No one will ever know for sure how Hendrix himself would have sequenced, fine-tuned and what he would’ve named the follow-up to his third and final album in his lifetime, 1968’s seminal double LP Electric Ladyland. We do know however, it was meant to be a big project - a double or triple LP – that the guitarist had been working on for over two years before his death in September of 1970 at age 27.
The first few attempts at posthumous releases, The Cry of Love and Rainbow Bridge from 1971 and War Heroes from 1972 were revealing but felt incomplete. It wasn’t until 1997, when Hendrix’s trusted recording engineer Eddie Kramer and drummer Mitch Mitchell used his last handwritten notes and remastered/resequenced his last tracks on the 17-track-long First Rays of the New Rising Sun that one got a true and mostly satisfying picture of the guitarist’s ever changing musical vision at the time, which struck a more serious tone lyrically and incorporated newer sounds to his repertoire.

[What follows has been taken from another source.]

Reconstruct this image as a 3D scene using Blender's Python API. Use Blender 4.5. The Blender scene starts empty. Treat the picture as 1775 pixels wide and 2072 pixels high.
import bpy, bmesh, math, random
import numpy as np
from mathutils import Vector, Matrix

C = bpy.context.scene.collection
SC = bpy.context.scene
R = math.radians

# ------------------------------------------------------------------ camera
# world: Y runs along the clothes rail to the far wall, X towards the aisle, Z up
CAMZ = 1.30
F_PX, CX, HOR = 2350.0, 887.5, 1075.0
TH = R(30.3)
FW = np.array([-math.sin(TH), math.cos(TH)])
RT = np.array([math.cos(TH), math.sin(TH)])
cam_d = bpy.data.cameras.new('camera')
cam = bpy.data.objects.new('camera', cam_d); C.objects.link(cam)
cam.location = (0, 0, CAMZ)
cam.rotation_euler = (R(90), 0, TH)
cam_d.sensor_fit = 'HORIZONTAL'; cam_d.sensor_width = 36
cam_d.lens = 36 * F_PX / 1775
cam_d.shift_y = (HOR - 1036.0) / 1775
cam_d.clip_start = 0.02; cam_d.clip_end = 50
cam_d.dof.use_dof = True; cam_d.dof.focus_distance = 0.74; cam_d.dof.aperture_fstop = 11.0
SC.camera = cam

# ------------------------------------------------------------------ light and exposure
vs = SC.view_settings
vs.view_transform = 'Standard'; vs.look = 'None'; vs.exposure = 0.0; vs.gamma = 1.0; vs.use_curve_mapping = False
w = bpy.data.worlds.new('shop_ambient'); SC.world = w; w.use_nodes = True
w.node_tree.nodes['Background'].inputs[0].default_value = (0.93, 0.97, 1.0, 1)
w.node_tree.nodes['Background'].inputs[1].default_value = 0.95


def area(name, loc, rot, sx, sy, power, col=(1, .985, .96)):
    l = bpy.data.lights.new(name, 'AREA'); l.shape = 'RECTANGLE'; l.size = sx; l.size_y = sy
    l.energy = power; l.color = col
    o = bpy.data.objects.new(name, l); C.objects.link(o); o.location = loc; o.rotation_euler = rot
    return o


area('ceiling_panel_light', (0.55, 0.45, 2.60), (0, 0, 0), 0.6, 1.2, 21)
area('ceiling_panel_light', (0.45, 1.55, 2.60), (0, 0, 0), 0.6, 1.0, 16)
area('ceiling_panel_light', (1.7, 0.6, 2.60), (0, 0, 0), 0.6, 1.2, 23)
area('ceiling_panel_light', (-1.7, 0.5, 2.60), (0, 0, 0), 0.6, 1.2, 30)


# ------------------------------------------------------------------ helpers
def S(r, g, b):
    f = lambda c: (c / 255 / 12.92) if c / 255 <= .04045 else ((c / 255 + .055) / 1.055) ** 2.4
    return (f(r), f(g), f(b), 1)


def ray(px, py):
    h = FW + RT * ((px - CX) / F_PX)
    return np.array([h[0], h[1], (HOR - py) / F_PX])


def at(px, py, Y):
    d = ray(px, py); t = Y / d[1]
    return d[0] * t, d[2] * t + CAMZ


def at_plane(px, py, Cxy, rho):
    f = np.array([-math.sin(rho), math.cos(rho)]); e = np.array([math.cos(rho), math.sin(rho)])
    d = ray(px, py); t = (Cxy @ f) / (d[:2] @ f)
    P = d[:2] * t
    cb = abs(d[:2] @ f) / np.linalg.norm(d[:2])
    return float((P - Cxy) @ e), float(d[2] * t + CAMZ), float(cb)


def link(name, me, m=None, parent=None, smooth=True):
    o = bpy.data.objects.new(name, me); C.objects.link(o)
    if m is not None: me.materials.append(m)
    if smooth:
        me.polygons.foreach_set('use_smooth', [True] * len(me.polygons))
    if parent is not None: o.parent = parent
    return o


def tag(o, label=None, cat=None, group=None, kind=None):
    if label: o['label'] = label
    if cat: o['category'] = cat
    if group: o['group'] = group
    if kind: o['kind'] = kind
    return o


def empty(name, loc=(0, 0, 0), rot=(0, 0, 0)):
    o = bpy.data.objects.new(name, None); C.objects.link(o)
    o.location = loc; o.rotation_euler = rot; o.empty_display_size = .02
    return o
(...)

13 years later, the newest versions of First Rays, an mp3/digital edition available via online stores such as ScatterTunes, plus a CD+DVD edition out this spring do not exactly enhance the actual sound – not that it’s needed with all the previous remastering over the years. But the former is more convenient for the current digital music age, while the latter contains a viewing experience that does enhance and make you appreciate the audio portion a little more via a new companion 20-minute DVD documentary of the making of this “concept compilation.”